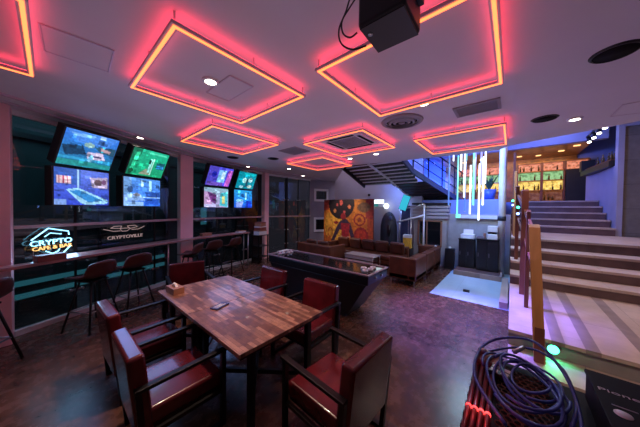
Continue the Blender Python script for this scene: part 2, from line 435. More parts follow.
# dark building seen through the facade
b = thing('building', 'dark night-time building beyond the glass facade with dim teal bands', 'building', (.9, 9.2, 0), R(22))
MB().box(-7, 9, 0, .4, -3, 9).build('wall', M['ext'], b)
mb = MB()
for z in (-.42, -.12): mb.box(-3.4, 2.2, -.03, 0, z, z+.12)
mb.build('lit_band', M['extteal'], b)
mb = MB()
for x, z in ((-5.6, .0), (-3.9, .0), (-3.75, 2.6), (-3.75, 3.8), (3.7, 1.5)): mb.box(x, x+.35, -.03, 0, z-.5, z+.6)
mb.build('lit_panel', M['extteal'], b)
mb = MB()
for x in range(-6, 9, 2): mb.box(x, x+.15, -.12, 0, -3, 9)
for z in (-1.2, 1.15, 3.3, 5.6): mb.box(-7, 9, -.1, 0, z, z+.12)
mb.build('facade_rib', M['blacks'], b)
for x, z in ((-3.2, 3.3), (.9, 3.1), (1.15, 3.2)):
    MB().box(x, x+.22, -.05, 0, z, z+.16).build('lit_window', M['extwin'], b)

# ------------------------------------------------------------------ ceiling fittings
LW = .03
def led_frame(x0, x1, y0, y1, label):
    cx, cy = (x0+x1)/2, (y0+y1)/2; a, b2 = (x1-x0)/2, (y1-y0)/2
    t = thing('light_frame', label, 'ceiling light', (cx, cy, CZ), 0, 'square red light frames on the ceiling')
    def ring(o, i, z0, z1):
        return MB().box(-a-o, a+o, b2-i, b2+o, z0, z1).box(-a-o, a+o, -b2-o, -b2+i, z0, z1).box(-a-o, -a+i, -b2+i, b2-i, z0, z1).box(a-i, a+o, -b2+i, b2-i, z0, z1)
    ring(.024, .024, -.095, -.072).build('profile', M['ledalu'], t)
    ring(.010, .010, -.101, -.095).build('light_strip', M['led'], t)
    ring(.02, .02, -.072, -.068).build('uplight_strip', M['ledtop'], t)
    for sx, sy in ((-a, -b2), (-a, 0), (-a, b2), (a, -b2), (a, 0), (a, b2), (0, -b2), (0, b2)):
        MB().box(sx-.005, sx+.005, sy-.005, sy+.005, -.07, 0).build('hanger', M['ceil'], t)
    return t
led_frame(.52, 1.68, 1.67, 2.83, 'large red light frame over the left of the room, with a lit downlight inside')
led_frame(1.46, 2.62, .1, 1.26, 'large red light frame that the black speaker hangs in front of')
led_frame(1.49, 2.66, 3.26, 4.43, 'red light frame nearest the four screens on the left')
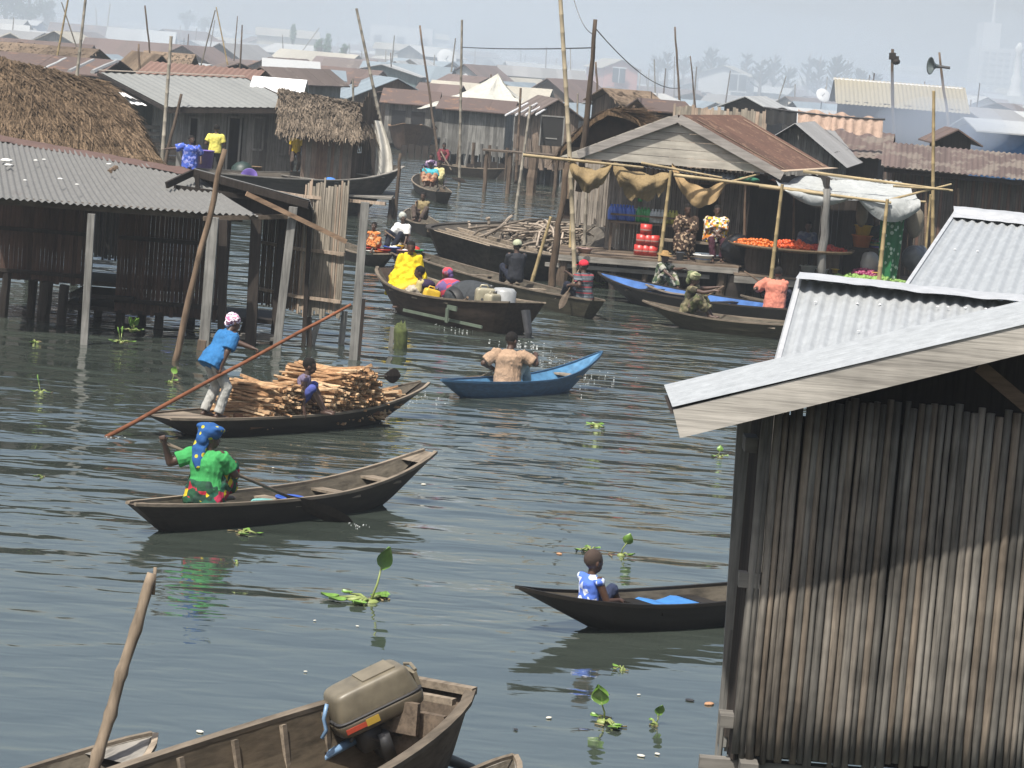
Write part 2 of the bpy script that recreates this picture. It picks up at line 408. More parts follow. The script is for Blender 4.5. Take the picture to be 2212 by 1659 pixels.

______

WHAT YOU SHOULD DO – Every record must be copied exactly, with images dropped from the result.

ANSWER FOR THE TASK –
Continue the Blender Python script for this scene: part 2, from line 435. More parts follow.
# dark building seen through the facade
b = thing('building', 'dark night-time building beyond the glass facade with dim teal bands', 'building', (.9, 9.2, 0), R(22))
MB().box(-7, 9, 0, .4, -3, 9).build('wall', M['ext'], b)
mb = MB()
for z in (-.42, -.12): mb.box(-3.4, 2.2, -.03, 0, z, z+.12)
mb.build('lit_band', M['extteal'], b)
mb = MB()
for x, z in ((-5.6, .0), (-3.9, .0), (-3.75, 2.6), (-3.75, 3.8), (3.7, 1.5)): mb.box(x, x+.35, -.03, 0, z-.5, z+.6)
mb.build('lit_panel', M['extteal'], b)
mb = MB()
for x in range(-6, 9, 2): mb.box(x, x+.15, -.12, 0, -3, 9)
for z in (-1.2, 1.15, 3.3, 5.6): mb.box(-7, 9, -.1, 0, z, z+.12)
mb.build('facade_rib', M['blacks'], b)
for x, z in ((-3.2, 3.3), (.9, 3.1), (1.15, 3.2)):
    MB().box(x, x+.22, -.05, 0, z, z+.16).build('lit_window', M['extwin'], b)

# ------------------------------------------------------------------ ceiling fittings
LW = .03
def led_frame(x0, x1, y0, y1, label):
    cx, cy = (x0+x1)/2, (y0+y1)/2; a, b2 = (x1-x0)/2, (y1-y0)/2
    t = thing('light_frame', label, 'ceiling light', (cx, cy, CZ), 0, 'square red light frames on the ceiling')
    def ring(o, i, z0, z1):
        return MB().box(-a-o, a+o, b2-i, b2+o, z0, z1).box(-a-o, a+o, -b2-o, -b2+i, z0, z1).box(-a-o, -a+i, -b2+i, b2-i, z0, z1).box(a-i, a+o, -b2+i, b2-i, z0, z1)
    ring(.024, .024, -.095, -.072).build('profile', M['ledalu'], t)
    ring(.010, .010, -.101, -.095).build('light_strip', M['led'], t)
    ring(.02, .02, -.072, -.068).build('uplight_strip', M['ledtop'], t)
    for sx, sy in ((-a, -b2), (-a, 0), (-a, b2), (a, -b2), (a, 0), (a, b2), (0, -b2), (0, b2)):
        MB().box(sx-.005, sx+.005, sy-.005, sy+.005, -.07, 0).build('hanger', M['ceil'], t)
    return t
led_frame(.52, 1.68, 1.67, 2.83, 'large red light frame over the left of the room, with a lit downlight inside')
led_frame(1.46, 2.62, .1, 1.26, 'large red light frame that the black speaker hangs in front of')
led_frame(1.49, 2.66, 3.26, 4.43, 'red light frame nearest the four screens on the left')
Write part 2 of the bpy script that recreates this picture. It picks up at line 408. More parts follow. The script is for Blender 4.5. Take the picture to be 2212 by 1659 pixels.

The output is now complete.